Sein einst konservatives Land baut er derweil immer schneller um. Inzwischen fährt in Riad eine Metro. Wer abends ausgeht, kann in teuren Asian-Fusion-Restaurants essen, wo saudische Frauen an alkoholfreien Cocktails nippen, das Haar kaum mehr bedeckt. Überall blinken die Lichter neu errichteter Hochhäuser. Kein Wunder, hat der aus der Immobilienbranche stammende Donald Trump so viel Gefallen an Bin Salman gefunden: der Prinz ist der grösste Bauunternehmer der Welt.

Von der neuen Zeit profitieren nicht alle

Als Trump am Mittwoch nach Katar weiterreist, um dort über weitere Mega-Verträge zu verhandeln, kehrt in Riad wieder etwas Normalität ein.
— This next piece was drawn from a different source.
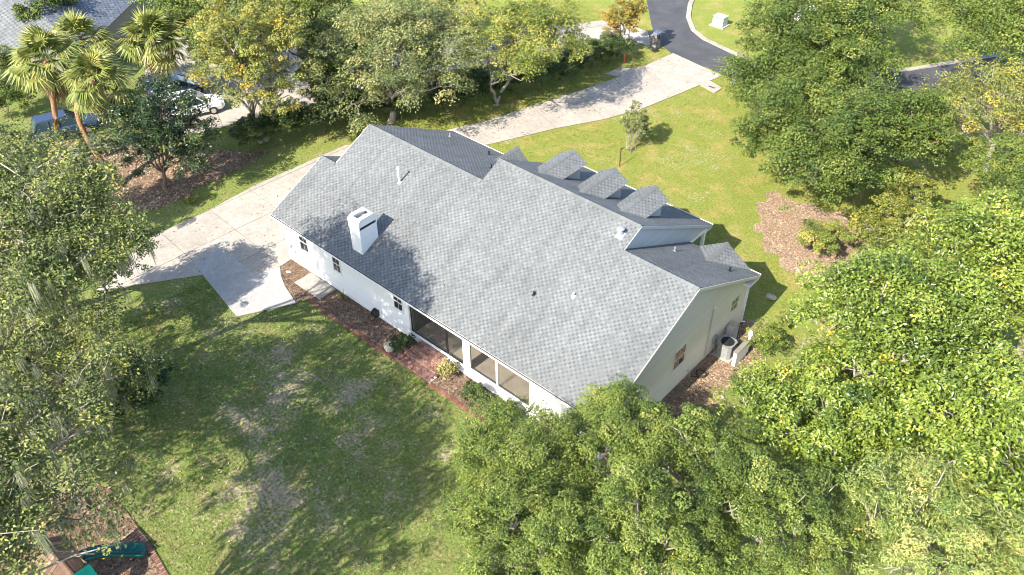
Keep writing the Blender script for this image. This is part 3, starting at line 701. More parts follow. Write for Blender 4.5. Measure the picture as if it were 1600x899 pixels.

Strassen, die eben noch gesperrt waren, sind wieder offen. Nur die amerikanischen Flaggen erinnern an den Staatsbesuch. Und mit einem Mal sind auch all die gewaltigen Schwierigkeiten wieder da, mit denen Bin Salman konfrontiert ist. Trotz aller Bemühungen hängt Saudiarabien immer noch am Tropf des Erdöls. Der wirtschaftliche Wandel geht nur langsam vonstatten.

Von der neuen Zeit profitieren zudem nicht alle. Sie müsse Taxi fahren, um zu überleben, erzählt eine der wenigen weiblichen Uber-Fahrerinnen in Riad, die wie viele Saudi zur Unterschicht gehört. «Ich bekomme 3000 Rial Hilfe vom Staat. Aber das reicht nicht. Alles wird teurer, wir zahlen jetzt auch für Strom und Wasser» sagt sie, während sie ihren Wagen durch den Abendverkehr von Riad steuert. Die Trump-Rede hat sie am Radio gehört. «Natürlich ist es toll, dass er da war. Aber viel verändern tut es trotzdem nicht.»